Konkurrenzdruck macht eine in Österreich angesiedelte Agentur. Als eine der ersten Anbieterinnen im deutschen Sprachraum hat sie über die Jahre eine Größe erreicht, die eine eigene Marketing-Abteilung erlaubt.

Während man selbst am Notebook einen Auftrag abarbeitet, sitzen Key-Accounter der Groß-Agentur bei potenziellen Kunden und werben um eine dauerhafte Zusammenarbeit sowie für den Erwerb von Lizenzen.

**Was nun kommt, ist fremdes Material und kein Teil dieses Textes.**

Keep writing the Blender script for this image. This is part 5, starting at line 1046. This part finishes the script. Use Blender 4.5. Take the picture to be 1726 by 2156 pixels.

Als Solo-Selbständiger hat man da keine Chance mitzuhalten.

Siehe auch Künstliche Intelligenz schreibt in Einfacher Sprache/Plain Language

Die Agentur hat ein KI-Programm im Angebot – und nicht nur dieses Unternehmen. Künstliche Intelligenz lernt überall sprechen, und das tut sie in jungen Programmier-Tagen nicht gleich in Schopenhauer-Rhetorik, sondern zuerst in Leichter und Einfacher Sprache. Die Ergebnisse haben eine inzwischen erstaunlich hohe Qualität erreicht. Da besteht großes Potenzial, Übersetzende von Routine-Texten überflüssig zu machen.

Menschen sind teuer, auch wenn die Honorare niedrig sind. Prüfgruppen kosten nicht wenig und brauchen oftmals viel Zeit, bis sie ihre Arbeit erledigt haben. So bitter es klingt: Vielleicht hilft die KI der Leichten Sprache zum Durchbruch. Sie ist schnell und günstig. Das Ergebnis kann ja wieder niemand kontrollieren.

Leichte und Einfache Sprache: Profi-Ausbildung sollte zur Marke werden

Einzige Chance ist das Abliefern hoher Qualität. Die erreicht man nicht allein mit fehlerfreier Rechtschreibung und Grammatik. Auch nicht damit, dass man jede, aber auch wirklich jede Regel der Leichten Sprache penibel einhält. Man erreicht sie am Ende mit Talent, Kreativität und einer guten Schreib-Ausbildung, die nicht nur ein oder zwei Wochenenden dauert.

Siehe auch Ohne Kreativität keine Einfache Sprache

Für alle Texte in Normalsprache, die in die Öffentlichkeit gehen, werden Profis eingesetzt: Journalist*innen, PR- oder Werbe-Texter*innen. Alle haben eine mehrjährige Ausbildung hinter sich. Unter diesem Anspruch an die Qualifikation eines Textenden in Leichter und Einfacher Sprache sollten Auftraggebende nicht gehen.

Manchmal muss es eben Klartext sein

Ich bin mir sicher, dass ich mir mit diesem Blog einige Kritiker*innen geschaffen habe. Aber es ist Jahresende, und mir war es ein Bedürfnis, Bilanz zu ziehen. Da ich durch und durch Journalist bin, habe ich sie öffentlich gemacht. Bei aller Skepsis: Ich gehe guten Mutes in das Jahr 2023. Sie hoffentlich auch. Ihnen alles Gute.